Eat This Tonight: Pies of all kinds 

Pizza Pie, Lobster Pot Pie, Holy City Pie

The bourbon pecan pie at High Cotton

The bourbon pecan pie at High Cotton

Pie. Three simple letters, one tiny word, yet such an incredible, delectable entity. With everything from pizza to pumpkin, the world of pie is wide-ranging and mouth-watering. We rounded up a few delicious baked treats you will most definitely want to eat.

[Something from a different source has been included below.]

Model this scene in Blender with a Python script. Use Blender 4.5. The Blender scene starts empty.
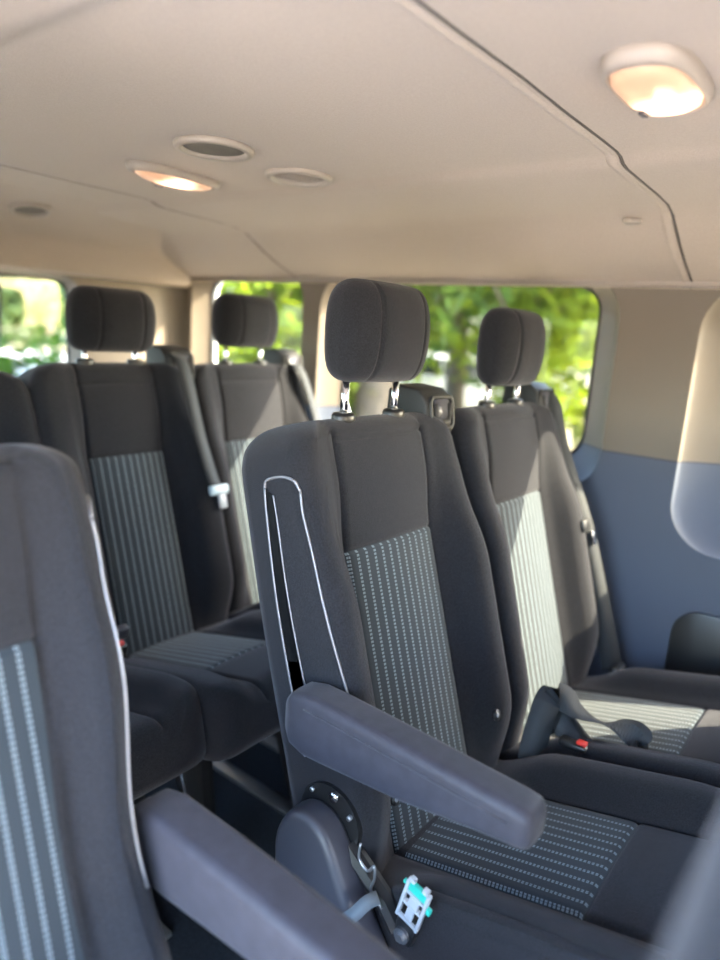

Let's start with something savory, like the lobster pot pie at Caviar & Bananas. Executive Chef Todd Mazurek uses fresh lobster claw meat, lobster stock, butternut squash, English peas, mascarpone, vanilla, and fresh tarragon. The dish is topped with a slice of Meyer lemon and chive breadcrumbs. "I try as best as I possibly can to get ingredients locally, but with the seasons changing some things are harder to get," Mazurek says. The pot pies are $7 each, served a la carte, and taste just like Thanksgiving on a plate. Rich and hearty, this one is for when you've got a big appetite.

The best pies in the world have to be those of the pizza variety. The menu at Vespa on Daniel Island typically features about nine wood-fired pies, with one specialty pizza worked into the mix. This week, Chef Dusty Chorvat has an apple, blue cheese, bacon, and honey pizza ($13). The N.C. apples are sliced and roasted while the dough is pre-baking. Once out of the oven, the pie is topped with the softened apples, mozzarella cheese, Tennessee bacon, and loaded back into the oven. It's garnished with Wisconsin buttermilk blue cheese, drizzled with honey (also from North Carolina), scattered with arugula, and drizzled with olive oil before serving.

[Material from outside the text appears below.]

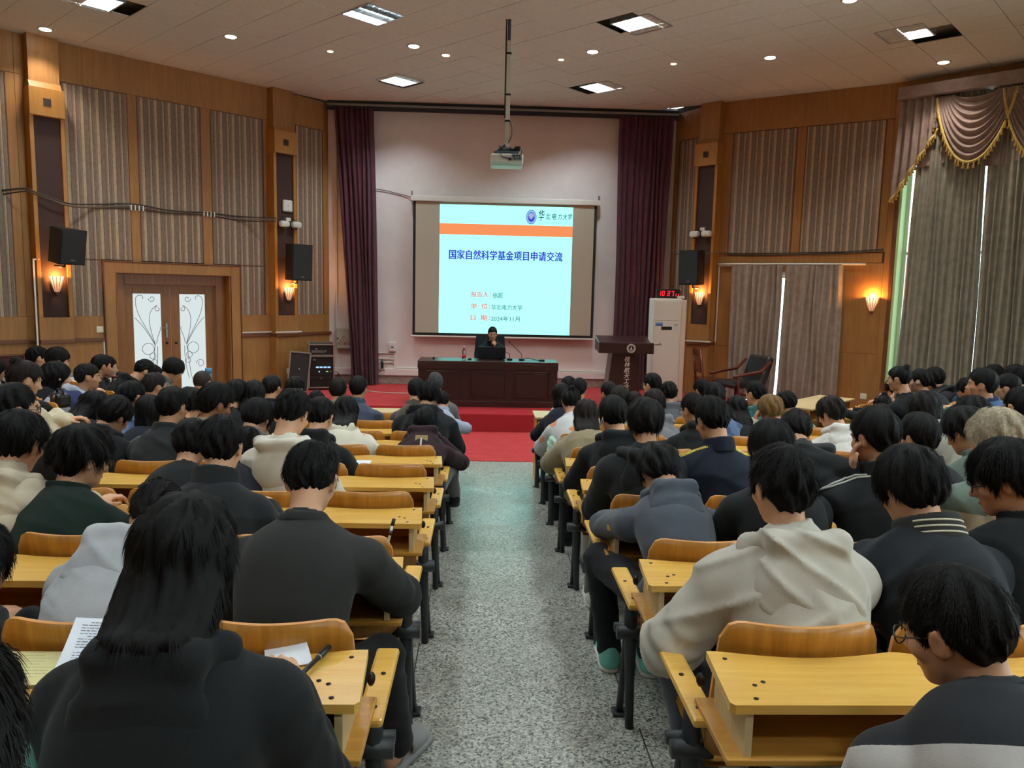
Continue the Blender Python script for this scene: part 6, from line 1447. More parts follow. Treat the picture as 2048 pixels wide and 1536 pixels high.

Now that we've eaten our dinner, we can head to the dessert table for some sweets like the apple pie at P.I.E. Bake Shoppe. This classic is pastry chef Paige Young's favorite. She starts the baking process with her homemade pastry dough, which she says is "just a little sweeter than most others." Without pre-baking the crust, she goes to town adding the apple filling, sourcing her apples from the Vegetable Bin. "[The top crust is] either a full blanket crust or something with unique little cut-outs," Young says. A whole pie runs $3.85, but you can also get a mini for $1.99. Larger ones are available by request for $10 and up, depending on the variety.

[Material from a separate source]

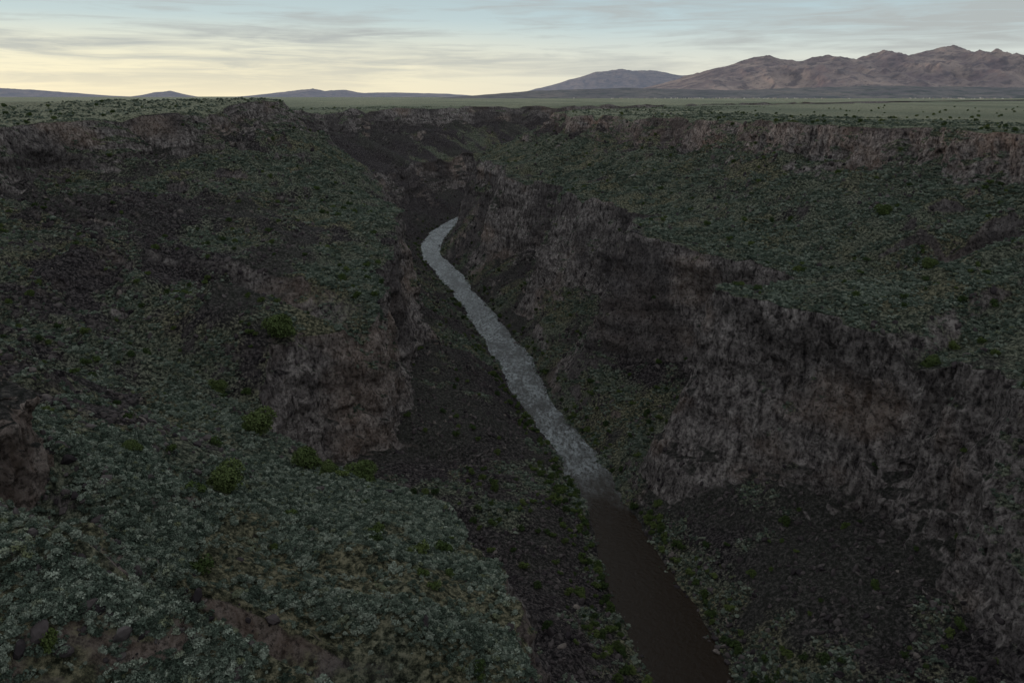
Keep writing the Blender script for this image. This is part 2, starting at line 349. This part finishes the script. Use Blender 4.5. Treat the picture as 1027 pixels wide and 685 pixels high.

Another classic dessert is the pecan pie, and High Cotton has a version that uses a cream-cheese based pie crust, according to executive chef Ramon Taimanglo. The pecans, which come from Charleston Nut Company, are mixed with the classic filling of brown sugar, eggs, and light corn syrup. They add a touch of Jim Beam bourbon for good measure. A slice will cost you $7.50.

And if it's late at night and you find yourself stumbling down Upper King Street, sober up with a piping hot Holy City Pie. Brendan Harty of Holy City Pies cringes when people compare them to Hot Pockets. "But that's definitely what most people relate them to," Harty says, adding that if you must make the comparison, then they'd be a "gourmet" Hot Pocket. A cross between an empanada, Australian meat pie, and calzone, Holy City's Pies are made using ingredients from a variety of sources. Harty and his partner Jake Andrews try to stay local, getting most of their vegetables from The Vegetable Bin. Their fall menu has a Thanksgiving Pie with stuffing, turkey, gravy, and a cranberry cornbread crust. There are countless variations of pie possibilities, but each one costs $5 and is accompanied by a Capri Sun. Find them at 478 King St., next to the Silver Dollar for perfect late-night fare.